Track marshals ran across a live track in order to remove the car and if I’m honest, I thought it was a bit dangerous and like Alonso, I was waiting for the safety car call too.

There is also the issue of changed brakes at Mercedes that has a few teams questioning the legality of the move. Lewis Hamilton suffered brake failure during qualifying and the team took the opportunity to change brake manufacturers for Sunday’s race. The FIA deemed it a non-issue but Red Bull’s Christian Horner doesn’t quite see it that way:

“It is a change of car specification,” said Horner.

“If you change it like for like that is one thing, but if you change it for something that is made by a different manufacturer that has a different characteristic, as described by the driver himself as something different, then it is an interesting precedent.”

“That is why we need a clarification because obviously if you can do that, then what else can you change? It will be interesting to see what the justification of that allowance was.”

The cars were all in Parc Ferme condition and changing a part does seem to be against the regulations but it would have been down to the race stewards and apparently they felt it was not a big deal. Ferrari also considered protesting the change.

An F1 fan since 1972, NC has spent over 25 years in the technology industry focusing on technology integration, AV systems integration, digital media strategies, technology planning, consulting, speaking, presenting, sales, content strategy, marketing and brand building.
  • Massa is going all Will Power on us, me thinks. “It wasn’t my fault! It’s kind of hard for your rear tire to climb over the front tire of another car if, in your words, that car has hit you from behind, right, Phil? Maybe you should go ahead and watch a replay or two before you go spouting off about the other drivers. Just my two cents.

    • mike

      I wish he just moved to WSC like he was telling the media at a recent WSC event…another seat open for a real competitor instead of a finger pointer.

  • NeilM

    Yep. Magnussen was on the inside and had no place to go when Massa turned in on him. People always talk about Massa’s apparent bad luck, and of course sometimes sh!t just happens — like when a spring falls off the car in front and hits you in the face. But while I’ve always liked Massa, when sh!t keeps happening to the same person you have to observe that people make a lot of their own luck.

    As Louis Pasteur observed, “Chance favors the prepared mind.”

  • Antener

    I’m very new to F1 but noticed he said something along the lines of “when someone hits you from behind, it’s usually their fault.” But isn’t that exactly what happened with him and Perez in Montreal? Everything I’ve read says that incident was Perez’s fault but I agree with Neil that we tend to make most of our luck. And Massa does like to complain, doesn’t he?

    • He’s rarely putting his hand up and taking the blame. I could argue Canada for Perez and I think Felipe could have lifted just as easily as Mags so to be honest, I do agree that he is his own least common denominator.

      • Suku

        Either he is wrong in Canada or in Germany! He is not fault less in both the occasions.
        He knows Mag made a good start, from his steering action i assume he knows very well he cannot take hit the kerb, still he went for it. If he is not aware of Mag then why he gave room? (which was not enough still)

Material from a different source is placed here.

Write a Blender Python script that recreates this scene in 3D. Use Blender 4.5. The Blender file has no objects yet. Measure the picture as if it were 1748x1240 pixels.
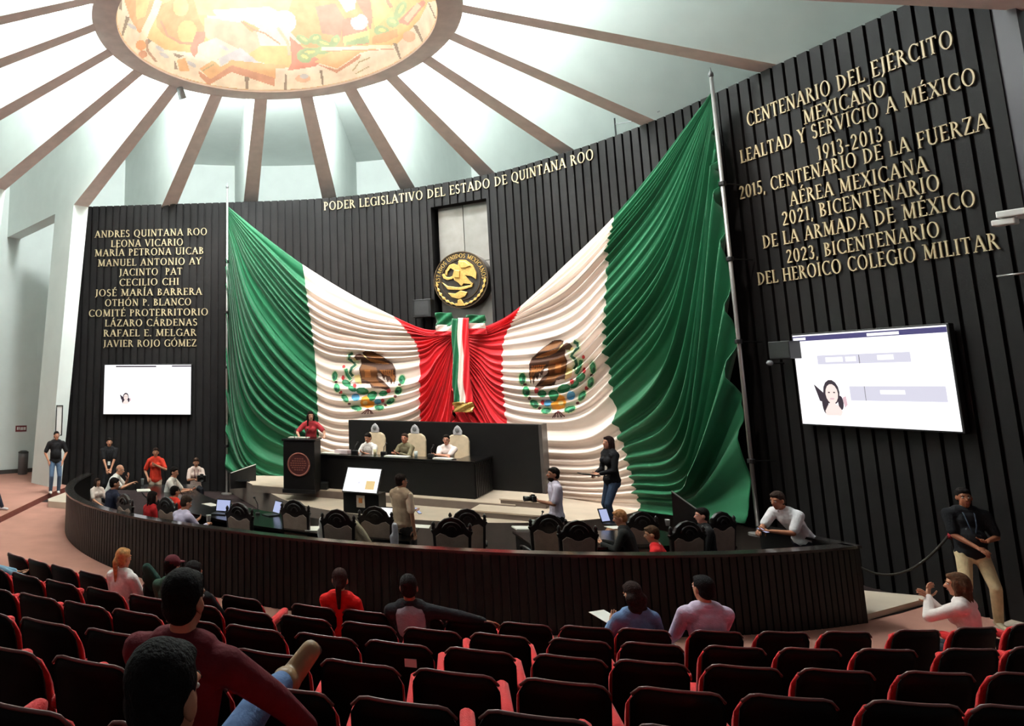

    • Ordinarily, it is the affirmative responsibility of the overtaking driver to make sure the pass is completed cleanly and safely. And any contact that happens is almost by definition the fault of the overtaking driver. However, in Canada, Perez changed his line just upon dropping anchor. That’s a big no-no which shifts responsibility.

      Someone posted a video of the start taken from the pit straight grandstands, and it seems to me that there is no way Massa could have even known Magnussen was that far up the inside, since Bottas’ car was blocking the sightline from left to right. I do not think that what happened would have warranted a penalty had the contact been such that Massa could have continued – it was a racing incident, nothing more. Massa caused the collision, but I do not ascribe ‘fault’ for it.

      However, for Felipe -who, let’s be honest, has a driving record that is not exactly awash in glory – to be so vocally blaming and chastising Magnussen is a bit much. Indeed, the stewards report in Germany was addressed only to Williams, which means they were not even investigating K-Mag.

  • MIE

    I’m interested to hear what Paul thinks of the Massa / Magnussen incident. There is always a concertina effect at the first corner of any race, and no-one (other than the leader) can go through as fast as they would do on their own. Massa did say he backed off to avoid hitting Bottas, and perhaps this is what caught Magnussen out?

    As to the brakes issue, Mercedes have agued it was for safety, and it appears they kept Brembo brakes on the rear of both cars with Carbone Industrie on the fronts (just changing to an earlier specification of disc that had proven to be reliable in the past).

    • Rapierman

      I say it’s 50/50. Neither one saw what the other was doing, and all eyes were focused on the road ahead. That just happened to be the result today.

  • Julian

    I was stunned that race control did not send out the safety car, surely any time marshals cross the track and push a car off the racing circuit warrants it. I don’t think I have seen anything like that for a very long time.

    I think they took a huge risk with the safety of the marshals, and I am not interested in who it may or may not have benefited, has anyone seen an explanation of race control’s reasoning?

  • NeilM

    Yeah, that lack of a safety car thing was really inexcusable.

  • Kevin eason of The Times noted on Twitter today that the stewards only investigated Massa and not Magnussen:
    “incident was not all it seemed. Massa blamed KMag but the stewards only investigated the Brazilian, not the Dane. Hmmm ..”
    I, too, am eager to hear Paul’s take on this incident.
    Here is Ant Davidson’s analysis:
    One thing for certain, Mr. Ricciardo is one lucky guy!

  • Rapierman

    Regarding the brake change: If I were Hamilton, I’d call for the change and say it was “force majeure”; it was reasonable to assume that the brake disc as constructed had a history of failing and thus compromised the safety of the driver.

  • Dunc

    I don’t see how Massa reckons it was ”different in his day”, for 40 years of watching F1 it has always been the concern that the riskiest corner was the first 1 on the first lap.
    I think they do better today than they used to.